During the 18th century, the collection was enriched with the works commissioned by the sovereigns of the Bourbon family, but the lootings by French troops in 1799 marked the beginning of decline as its function as a museum.
In the 19th century the building was mostly used as a residence. French general Joachim Murat lived in the building with his wife and they brought new furnishing and interior decorations to Capodimonte.
Only after the arrival of the Savoys and thanks to Annibale Sacco, the new era of the museum started: the art objects which were spread in various residences of the Bourbon family were collected and moved to Capodimonte and there was a new attention to contemporary figurative production of art.
For this reason, there are two main groups in the collection.
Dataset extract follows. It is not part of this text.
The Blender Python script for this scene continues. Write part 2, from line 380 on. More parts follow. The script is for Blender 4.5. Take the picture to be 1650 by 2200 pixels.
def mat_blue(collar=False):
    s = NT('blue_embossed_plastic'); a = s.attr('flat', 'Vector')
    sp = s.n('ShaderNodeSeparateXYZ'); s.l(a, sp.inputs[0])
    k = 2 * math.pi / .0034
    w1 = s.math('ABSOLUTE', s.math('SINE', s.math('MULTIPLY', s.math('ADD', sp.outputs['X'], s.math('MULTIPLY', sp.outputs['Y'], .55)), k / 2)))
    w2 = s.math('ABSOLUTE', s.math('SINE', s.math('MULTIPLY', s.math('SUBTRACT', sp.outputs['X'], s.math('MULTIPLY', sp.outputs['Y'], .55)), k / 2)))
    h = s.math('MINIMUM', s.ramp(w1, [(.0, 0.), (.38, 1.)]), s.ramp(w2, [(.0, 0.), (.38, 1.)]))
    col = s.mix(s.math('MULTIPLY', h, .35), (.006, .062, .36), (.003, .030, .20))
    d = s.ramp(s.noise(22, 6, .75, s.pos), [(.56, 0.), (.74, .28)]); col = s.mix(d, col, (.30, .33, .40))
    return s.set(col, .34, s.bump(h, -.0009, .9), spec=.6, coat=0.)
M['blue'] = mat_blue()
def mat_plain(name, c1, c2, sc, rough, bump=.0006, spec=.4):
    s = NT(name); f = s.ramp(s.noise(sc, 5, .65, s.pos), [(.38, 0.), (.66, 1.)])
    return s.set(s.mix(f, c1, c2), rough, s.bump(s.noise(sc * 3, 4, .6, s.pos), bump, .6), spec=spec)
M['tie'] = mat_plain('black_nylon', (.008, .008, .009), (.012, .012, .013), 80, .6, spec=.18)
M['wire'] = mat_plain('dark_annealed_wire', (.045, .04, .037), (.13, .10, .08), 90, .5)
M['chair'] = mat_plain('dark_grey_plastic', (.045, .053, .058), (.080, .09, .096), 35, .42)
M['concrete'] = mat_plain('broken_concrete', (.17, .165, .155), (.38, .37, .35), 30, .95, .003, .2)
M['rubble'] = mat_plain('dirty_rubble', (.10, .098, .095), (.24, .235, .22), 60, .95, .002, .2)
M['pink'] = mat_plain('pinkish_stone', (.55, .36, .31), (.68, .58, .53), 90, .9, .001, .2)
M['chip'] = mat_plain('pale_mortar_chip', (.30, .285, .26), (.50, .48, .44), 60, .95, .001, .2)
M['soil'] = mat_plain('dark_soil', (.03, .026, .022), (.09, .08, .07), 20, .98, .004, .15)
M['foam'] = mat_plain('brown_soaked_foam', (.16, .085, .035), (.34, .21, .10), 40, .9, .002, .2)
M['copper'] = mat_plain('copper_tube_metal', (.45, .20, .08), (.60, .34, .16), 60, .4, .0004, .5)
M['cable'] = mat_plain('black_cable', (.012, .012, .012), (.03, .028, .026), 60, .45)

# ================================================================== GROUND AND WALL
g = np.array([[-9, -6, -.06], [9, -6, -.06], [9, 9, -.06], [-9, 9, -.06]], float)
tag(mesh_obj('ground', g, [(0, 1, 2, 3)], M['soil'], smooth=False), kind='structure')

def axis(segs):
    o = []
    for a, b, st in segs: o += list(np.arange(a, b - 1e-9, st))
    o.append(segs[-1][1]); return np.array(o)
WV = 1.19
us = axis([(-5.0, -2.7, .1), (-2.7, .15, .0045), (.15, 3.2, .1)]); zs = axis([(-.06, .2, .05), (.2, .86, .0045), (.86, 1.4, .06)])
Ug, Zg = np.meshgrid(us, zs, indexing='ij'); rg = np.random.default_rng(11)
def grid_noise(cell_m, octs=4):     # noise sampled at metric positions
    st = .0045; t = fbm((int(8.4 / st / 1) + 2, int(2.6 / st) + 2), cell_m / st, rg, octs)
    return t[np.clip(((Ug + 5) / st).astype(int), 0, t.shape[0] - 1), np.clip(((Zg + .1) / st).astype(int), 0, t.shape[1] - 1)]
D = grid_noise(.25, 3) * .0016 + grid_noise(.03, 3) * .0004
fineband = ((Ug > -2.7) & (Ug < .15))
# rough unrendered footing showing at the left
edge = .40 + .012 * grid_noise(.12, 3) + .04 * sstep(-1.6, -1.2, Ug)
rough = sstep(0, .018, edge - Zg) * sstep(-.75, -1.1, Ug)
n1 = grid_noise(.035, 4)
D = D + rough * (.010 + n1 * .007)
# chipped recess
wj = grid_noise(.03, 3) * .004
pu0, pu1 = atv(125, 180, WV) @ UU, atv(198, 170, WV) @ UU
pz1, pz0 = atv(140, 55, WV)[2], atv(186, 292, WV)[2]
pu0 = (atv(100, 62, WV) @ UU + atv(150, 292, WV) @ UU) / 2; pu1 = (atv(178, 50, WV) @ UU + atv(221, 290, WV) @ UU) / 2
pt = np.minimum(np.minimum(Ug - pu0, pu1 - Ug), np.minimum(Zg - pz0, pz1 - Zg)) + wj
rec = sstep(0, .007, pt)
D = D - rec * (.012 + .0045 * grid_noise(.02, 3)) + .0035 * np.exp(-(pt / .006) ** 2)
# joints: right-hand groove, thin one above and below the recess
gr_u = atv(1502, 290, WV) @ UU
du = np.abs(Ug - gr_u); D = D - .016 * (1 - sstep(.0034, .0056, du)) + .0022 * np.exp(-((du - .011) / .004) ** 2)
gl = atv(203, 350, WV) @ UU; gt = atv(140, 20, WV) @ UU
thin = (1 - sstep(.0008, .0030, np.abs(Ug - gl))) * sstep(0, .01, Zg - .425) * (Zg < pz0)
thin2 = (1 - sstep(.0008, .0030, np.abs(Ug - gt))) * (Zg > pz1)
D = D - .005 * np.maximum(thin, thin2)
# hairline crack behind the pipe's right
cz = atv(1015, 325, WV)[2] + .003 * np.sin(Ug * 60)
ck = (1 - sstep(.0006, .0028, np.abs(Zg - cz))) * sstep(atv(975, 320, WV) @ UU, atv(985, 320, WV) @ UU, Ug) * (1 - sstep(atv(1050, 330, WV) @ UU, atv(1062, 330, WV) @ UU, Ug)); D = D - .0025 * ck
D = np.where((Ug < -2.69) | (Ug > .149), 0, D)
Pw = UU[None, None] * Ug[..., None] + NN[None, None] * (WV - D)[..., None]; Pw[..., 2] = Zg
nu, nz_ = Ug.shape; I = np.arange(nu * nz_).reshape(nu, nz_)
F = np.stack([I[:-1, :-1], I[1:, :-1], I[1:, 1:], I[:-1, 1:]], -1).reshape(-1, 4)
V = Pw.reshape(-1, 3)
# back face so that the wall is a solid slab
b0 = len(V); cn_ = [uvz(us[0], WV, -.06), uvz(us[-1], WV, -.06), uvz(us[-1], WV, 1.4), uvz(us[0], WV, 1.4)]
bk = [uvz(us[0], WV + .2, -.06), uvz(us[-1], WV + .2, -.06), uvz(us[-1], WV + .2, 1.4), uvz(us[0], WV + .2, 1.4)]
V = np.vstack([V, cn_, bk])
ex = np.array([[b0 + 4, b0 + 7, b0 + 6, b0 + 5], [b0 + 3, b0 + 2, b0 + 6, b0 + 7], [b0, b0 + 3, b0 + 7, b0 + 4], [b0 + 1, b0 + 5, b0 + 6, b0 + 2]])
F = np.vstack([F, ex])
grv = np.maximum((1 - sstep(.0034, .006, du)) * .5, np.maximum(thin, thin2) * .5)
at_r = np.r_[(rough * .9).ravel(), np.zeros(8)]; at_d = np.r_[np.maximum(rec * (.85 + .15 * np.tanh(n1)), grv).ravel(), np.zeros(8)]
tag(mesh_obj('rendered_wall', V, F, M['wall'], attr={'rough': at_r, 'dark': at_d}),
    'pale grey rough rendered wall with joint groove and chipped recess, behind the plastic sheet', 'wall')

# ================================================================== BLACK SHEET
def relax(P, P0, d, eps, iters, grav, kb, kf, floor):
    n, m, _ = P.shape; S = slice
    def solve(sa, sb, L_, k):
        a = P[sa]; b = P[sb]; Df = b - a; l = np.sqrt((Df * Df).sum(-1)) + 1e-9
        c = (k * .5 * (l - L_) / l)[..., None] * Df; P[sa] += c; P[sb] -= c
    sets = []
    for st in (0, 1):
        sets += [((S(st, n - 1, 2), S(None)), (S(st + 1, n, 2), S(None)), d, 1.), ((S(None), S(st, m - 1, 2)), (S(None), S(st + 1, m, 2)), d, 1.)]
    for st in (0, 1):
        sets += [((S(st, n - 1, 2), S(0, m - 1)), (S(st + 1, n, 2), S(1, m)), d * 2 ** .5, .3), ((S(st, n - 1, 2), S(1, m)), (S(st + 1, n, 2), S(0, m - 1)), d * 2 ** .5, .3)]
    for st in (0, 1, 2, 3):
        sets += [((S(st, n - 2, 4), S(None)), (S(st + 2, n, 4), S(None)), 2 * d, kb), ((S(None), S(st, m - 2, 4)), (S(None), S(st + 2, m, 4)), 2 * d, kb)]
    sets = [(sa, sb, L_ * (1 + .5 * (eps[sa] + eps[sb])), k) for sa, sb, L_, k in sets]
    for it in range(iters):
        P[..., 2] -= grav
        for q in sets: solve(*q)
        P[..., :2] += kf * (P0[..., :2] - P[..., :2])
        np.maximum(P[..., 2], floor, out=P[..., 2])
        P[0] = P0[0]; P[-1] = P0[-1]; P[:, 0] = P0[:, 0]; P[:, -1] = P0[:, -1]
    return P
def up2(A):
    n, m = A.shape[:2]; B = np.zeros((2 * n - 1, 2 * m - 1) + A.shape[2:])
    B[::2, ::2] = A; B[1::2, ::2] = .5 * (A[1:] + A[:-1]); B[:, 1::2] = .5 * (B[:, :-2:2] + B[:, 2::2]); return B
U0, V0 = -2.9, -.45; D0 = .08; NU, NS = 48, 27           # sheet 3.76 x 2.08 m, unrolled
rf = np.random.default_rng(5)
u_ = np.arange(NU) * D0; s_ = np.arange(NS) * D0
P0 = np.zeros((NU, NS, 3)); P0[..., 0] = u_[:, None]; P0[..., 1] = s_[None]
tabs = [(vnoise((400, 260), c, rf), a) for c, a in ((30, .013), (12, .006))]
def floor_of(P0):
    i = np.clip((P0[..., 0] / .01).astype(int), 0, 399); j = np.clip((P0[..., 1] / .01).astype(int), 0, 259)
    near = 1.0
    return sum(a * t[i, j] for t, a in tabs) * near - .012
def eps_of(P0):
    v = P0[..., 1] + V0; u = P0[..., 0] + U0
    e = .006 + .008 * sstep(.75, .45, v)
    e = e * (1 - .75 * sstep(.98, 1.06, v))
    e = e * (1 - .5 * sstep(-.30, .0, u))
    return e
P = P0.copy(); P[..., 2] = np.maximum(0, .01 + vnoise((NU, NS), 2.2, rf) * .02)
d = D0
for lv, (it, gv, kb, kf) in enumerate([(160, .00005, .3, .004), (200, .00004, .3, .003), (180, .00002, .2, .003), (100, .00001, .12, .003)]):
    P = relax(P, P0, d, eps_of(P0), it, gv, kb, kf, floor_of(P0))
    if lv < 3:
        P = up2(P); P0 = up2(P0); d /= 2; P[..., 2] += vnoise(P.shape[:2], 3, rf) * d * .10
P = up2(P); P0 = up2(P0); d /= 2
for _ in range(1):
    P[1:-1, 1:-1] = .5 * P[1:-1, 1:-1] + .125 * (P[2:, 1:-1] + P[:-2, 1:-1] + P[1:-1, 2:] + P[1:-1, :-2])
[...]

The Farnese collection includes the portraits of Cardinal Alessandro Farnese, Giorgio Vasari and Andrea del Sarto by Raphael, portrait of Bernardo de’ Rossi by Lorenzo Lotto, portraits of Paul III and Paul III with his Grandsons Alessandro and Ottavio Farnese and Danae by Titian, Portrait of Antea by Parmigianino and the cartoons by Michelangelo and Leonardo Da Vinci and pictorial cycles of Carracci, donated in 1600 by Fulvio Orsini. The second collection includes the historical pieces of Neapolitan art from circa 1200 to 1700. Among them are the works by Simone Martini and Colantonio’s St. Jerome, an example of the lively and rich Aragon period, and the works of foreign influence such as Pinturicchio’s Assumption of the Virgin. The 17th century was considered as the golden era of Neapolitan art, influenced by the works of Caravaggio and his followers. From this era there are Caravaggio’s Flagellation from 1606-1607, Ribera’s Drunken Silenus, Artemisia Gentileschi’s Judith and Holofernes, Guido Reni’s Atalanta and Hippomenes and Mattia Preti’s St. Sebastian.
The current layout of the museum is a result of the series of restorations in the 1980s’ and 1990s’ which determined the division of the collection onto three floors. The ground floor includes the educational rooms, the mezzanine floor holds the department of drawings and prints, the Farnese collection, the Borgia collection and the royal apartment are in the first floor and finally on the second floor the Neapolitan gallery, the D’Avalos collection, the 19th century gallery and the photographic gallery.